The dollar gained the most in almost four weeks after Federal Reserve officials confirmed they will end their bond-purchase program amid improved labor-market conditions.
Traders pushed up odds for an interest-rate cut next year even as the Fed maintained its pledge to keep borrowing costs low for a “considerable time” after the quantitative-easing strategy ends. The greenback fell the past three days versus a basket of peers as reports showed home sales rose less than forecast and durable-goods orders unexpectedly dropped.
“The statement sounds more upbeat on the jobs outlook,” said Sireen Harajli, a Mizuho Bank Ltd. strategist in New York. “The dollar’s reaction indicates that markets were looking for a more neutral statement than what we saw today.”
The Bloomberg Dollar Spot Index, which tracks the greenback against 10 major currencies, climbed 0.6 percent to 1,069.93 as of 2:33 p.m. in New York, the biggest jump since Oct. 3. It earlier dropped 0.2 percent.
“Labor-market conditions improved somewhat further, with solid job gains and a lower unemployment rate,” the Federal Open Market Committee said today in a statement in Washington. “A range of labor market indicators suggests that underutilization of labor resources is gradually diminishing,” the panel said, modifying earlier language that “there remains significant underutilization of labor resources.”

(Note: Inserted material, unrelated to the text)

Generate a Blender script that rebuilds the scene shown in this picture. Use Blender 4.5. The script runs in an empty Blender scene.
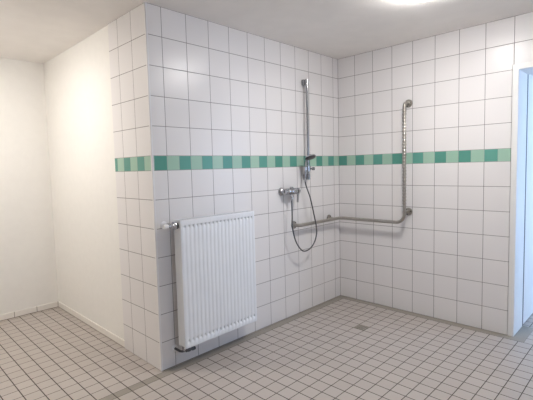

The odds of borrowing costs going up by October 2015 rose to 61 percent, from 51 percent before the Fed announcement, based on futures prices.
Dollar Positive
“The market absorbed the statement as being positive for the dollar,” Lennon Sweeting, a San Francisco-based dealer at the broker and payment provider USForex Inc., said in a telephone interview. “If labor and inflation metrics continue to improve at this pace, then we’ll see a rate hike. I can see a rate hike in the first half based on the statement and the labor metrics.”
The dollar index had been headed for its first monthly decline since June on concern slowing global growth and rising risks of disinflation will spill over into the world’s biggest economy, prompting traders to push back on their bets on the timing of the Fed’s rate increase. Policy makers have kept their key interest rate at zero to 0.25 percent since December 2008.
Data this month also showed retail sales declined in September. Before the official release tomorrow, economists surveyed by Bloomberg project 3 percent growth last quarter, down from 4.6 percent in the previous three months.
The U.S. economy will expand 2.2 percent this year and 3 percent in 2015, according to another Bloomberg survey. The euro area will grow 0.8 percent and 1.2 percent, while Japan’s economy will expand 1 percent in 2014 and 1.2 percent the following year, the surveys predict.